CULTURE

Sara Ramírez Is Joining The Sex And The City Reboot Show

Photo: Dia Dipasupil/Getty Images.

If you weren’t totally sold on the Sex and the City reboot, this new casting decision may encourage you to tune in. The limited series, called And Just Like That..., will feature three new characters, ostensibly to replace the Birkin-sized void left by Kim Cattrall’s Samantha. Sara Ramírez has just been cast in the new show, in a role that will bring Charlotte, Carrie, and Miranda’s lives squarely into the actually diverse New York City.

Ramírez will play a character named Che Diaz, said HBO Max in a press release. Che is a queer non-binary comedian that also hosts a podcast, where they regularly book Carrie for guest appearances. This is crucial because it means that Carrie will have more jobs than her single freelance column, and in the year of our lord 2021, she would be into podcasting. Che is described as a “big presence with a big heart,” which will hopefully mitigate certain unlikeable traits in other characters (like, say, Carrie cheating on Aiden, which we may still not be over).

Che is also characterized as having an “outrageous sense of humor and progressive, human overview of gender roles [that] has made them and their podcast very popular.” And while it will be so refreshing and, frankly, overdue for this show to fix its “white, moneyed ladies” problem, as Cynthia Nixon once put it — Che’s job as a podcast could be a lazy writer’s vehicle to educate the rest of the characters on the show. Let’s hope the character is given a rich, authentic storyline, and not pigeonholed into doing emotional labor every time they are on screen.

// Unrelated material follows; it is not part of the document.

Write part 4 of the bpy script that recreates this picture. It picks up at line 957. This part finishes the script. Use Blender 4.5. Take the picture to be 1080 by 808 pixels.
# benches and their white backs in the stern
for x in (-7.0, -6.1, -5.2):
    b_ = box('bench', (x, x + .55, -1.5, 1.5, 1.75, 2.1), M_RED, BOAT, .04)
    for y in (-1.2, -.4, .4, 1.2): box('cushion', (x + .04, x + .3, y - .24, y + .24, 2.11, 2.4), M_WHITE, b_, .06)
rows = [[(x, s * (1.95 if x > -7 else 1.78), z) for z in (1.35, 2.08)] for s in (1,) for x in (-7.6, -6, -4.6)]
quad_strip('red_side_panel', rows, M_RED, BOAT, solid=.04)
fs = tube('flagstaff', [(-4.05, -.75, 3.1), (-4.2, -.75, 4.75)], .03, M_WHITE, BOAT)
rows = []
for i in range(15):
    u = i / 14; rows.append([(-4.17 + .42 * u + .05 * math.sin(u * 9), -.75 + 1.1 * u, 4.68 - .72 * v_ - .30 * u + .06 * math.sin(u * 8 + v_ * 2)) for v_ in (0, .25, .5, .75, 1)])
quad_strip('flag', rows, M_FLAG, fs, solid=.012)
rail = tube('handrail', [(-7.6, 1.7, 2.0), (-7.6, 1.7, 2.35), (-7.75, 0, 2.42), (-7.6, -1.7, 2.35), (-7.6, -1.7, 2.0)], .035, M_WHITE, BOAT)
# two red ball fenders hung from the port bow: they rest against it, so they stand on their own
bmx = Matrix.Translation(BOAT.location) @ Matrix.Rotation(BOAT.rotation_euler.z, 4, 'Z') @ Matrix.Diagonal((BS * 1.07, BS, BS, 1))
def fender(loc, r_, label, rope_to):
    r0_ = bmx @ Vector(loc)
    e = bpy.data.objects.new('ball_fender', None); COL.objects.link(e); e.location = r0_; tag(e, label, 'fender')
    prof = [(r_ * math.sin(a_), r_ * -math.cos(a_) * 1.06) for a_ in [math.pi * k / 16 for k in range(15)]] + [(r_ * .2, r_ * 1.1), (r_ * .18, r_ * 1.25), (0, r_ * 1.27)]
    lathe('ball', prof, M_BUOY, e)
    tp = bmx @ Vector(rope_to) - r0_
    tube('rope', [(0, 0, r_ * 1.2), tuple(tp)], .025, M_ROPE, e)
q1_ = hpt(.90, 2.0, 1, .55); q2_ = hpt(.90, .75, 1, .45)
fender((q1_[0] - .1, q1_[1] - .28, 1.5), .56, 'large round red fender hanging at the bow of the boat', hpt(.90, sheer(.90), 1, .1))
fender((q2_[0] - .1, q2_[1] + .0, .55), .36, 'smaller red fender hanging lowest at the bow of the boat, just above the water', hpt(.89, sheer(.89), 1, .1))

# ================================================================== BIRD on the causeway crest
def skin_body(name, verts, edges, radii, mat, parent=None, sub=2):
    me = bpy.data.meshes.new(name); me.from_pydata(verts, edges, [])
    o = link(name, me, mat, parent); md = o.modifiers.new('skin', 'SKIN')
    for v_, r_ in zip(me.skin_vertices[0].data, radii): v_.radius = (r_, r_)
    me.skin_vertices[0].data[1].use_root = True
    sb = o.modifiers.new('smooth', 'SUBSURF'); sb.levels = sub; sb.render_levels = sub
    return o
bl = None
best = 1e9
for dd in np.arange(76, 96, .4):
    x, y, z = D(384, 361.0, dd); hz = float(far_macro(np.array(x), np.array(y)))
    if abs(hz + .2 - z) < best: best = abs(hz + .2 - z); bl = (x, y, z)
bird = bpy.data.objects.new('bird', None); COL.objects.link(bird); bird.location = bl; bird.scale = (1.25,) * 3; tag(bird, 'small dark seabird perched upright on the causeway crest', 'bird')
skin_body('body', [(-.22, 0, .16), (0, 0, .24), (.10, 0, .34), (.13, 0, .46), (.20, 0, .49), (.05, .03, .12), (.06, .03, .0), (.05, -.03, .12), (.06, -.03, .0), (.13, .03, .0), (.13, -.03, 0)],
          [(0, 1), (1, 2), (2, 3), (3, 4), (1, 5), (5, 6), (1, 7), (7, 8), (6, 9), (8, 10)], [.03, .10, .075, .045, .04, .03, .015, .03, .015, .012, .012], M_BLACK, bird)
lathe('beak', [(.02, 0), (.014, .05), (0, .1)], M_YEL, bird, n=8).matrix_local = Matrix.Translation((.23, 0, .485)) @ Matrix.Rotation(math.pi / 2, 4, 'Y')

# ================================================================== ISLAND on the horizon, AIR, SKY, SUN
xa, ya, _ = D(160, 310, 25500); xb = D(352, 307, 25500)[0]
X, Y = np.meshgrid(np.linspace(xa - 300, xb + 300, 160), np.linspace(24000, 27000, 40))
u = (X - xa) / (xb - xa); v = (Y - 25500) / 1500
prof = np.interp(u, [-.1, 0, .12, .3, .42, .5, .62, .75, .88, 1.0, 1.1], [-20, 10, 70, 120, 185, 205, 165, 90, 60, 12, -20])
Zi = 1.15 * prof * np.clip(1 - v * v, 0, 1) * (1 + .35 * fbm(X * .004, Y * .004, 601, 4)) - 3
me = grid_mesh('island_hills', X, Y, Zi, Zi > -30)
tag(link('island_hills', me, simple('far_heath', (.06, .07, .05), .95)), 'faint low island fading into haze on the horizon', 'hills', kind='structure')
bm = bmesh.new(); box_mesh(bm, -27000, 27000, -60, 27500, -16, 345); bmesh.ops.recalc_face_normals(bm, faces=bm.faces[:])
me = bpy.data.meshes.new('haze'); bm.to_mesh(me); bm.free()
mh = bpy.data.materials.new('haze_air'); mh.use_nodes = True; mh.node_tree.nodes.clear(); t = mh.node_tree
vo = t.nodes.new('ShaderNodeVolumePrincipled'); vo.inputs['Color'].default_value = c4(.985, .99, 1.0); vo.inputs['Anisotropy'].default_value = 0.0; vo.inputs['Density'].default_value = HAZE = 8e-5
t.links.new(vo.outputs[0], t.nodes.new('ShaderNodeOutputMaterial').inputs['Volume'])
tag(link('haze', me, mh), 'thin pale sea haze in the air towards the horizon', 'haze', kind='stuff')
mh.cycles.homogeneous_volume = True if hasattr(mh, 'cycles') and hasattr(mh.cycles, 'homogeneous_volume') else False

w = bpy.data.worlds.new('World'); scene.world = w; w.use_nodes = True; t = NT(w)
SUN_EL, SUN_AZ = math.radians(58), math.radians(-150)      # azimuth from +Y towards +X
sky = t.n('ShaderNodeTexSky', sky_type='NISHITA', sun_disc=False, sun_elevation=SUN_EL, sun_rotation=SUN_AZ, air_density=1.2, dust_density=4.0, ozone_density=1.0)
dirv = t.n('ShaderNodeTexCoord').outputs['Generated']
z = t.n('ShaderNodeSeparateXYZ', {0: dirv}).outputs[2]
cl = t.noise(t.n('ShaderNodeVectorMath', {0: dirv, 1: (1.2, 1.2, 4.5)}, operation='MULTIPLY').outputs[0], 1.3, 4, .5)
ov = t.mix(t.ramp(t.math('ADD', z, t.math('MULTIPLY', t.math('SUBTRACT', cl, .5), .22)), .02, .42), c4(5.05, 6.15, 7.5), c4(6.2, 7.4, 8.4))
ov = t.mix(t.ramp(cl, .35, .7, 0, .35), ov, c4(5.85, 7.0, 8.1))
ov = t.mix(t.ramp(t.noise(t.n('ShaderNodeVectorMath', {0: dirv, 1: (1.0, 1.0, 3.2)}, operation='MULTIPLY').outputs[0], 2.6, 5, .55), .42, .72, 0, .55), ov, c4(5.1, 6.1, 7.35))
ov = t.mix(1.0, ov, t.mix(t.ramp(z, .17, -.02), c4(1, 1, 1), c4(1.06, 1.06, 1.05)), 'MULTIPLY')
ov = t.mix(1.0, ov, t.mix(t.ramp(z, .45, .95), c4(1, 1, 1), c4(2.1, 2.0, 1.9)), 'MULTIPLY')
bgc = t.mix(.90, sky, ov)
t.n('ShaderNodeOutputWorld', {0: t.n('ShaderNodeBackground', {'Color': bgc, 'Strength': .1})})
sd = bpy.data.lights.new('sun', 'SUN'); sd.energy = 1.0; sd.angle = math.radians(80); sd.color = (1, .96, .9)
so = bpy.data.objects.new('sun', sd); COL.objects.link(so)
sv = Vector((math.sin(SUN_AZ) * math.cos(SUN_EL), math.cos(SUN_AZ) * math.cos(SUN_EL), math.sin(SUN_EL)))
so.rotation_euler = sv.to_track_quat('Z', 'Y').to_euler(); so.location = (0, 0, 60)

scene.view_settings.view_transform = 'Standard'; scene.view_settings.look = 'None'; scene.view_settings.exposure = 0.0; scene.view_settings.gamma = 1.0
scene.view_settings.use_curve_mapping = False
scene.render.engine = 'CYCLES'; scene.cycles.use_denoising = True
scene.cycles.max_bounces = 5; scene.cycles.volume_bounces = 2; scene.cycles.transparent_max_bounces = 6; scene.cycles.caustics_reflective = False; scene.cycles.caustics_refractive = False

Luckily, there’s comfort in knowing that Ramírez is a talented dramatic and comedic actor. They previously starred as Dr. Callie Torres on Grey’s Anatomy for over 10 seasons, and won a Tony Award for their performance as the Lady of the Lake in Monty Python’s Spamalot. As an LGBTQ+ activist, they also executive produced The Death and Life of Marsha P. Johnson and work with many queer Latinx organizations.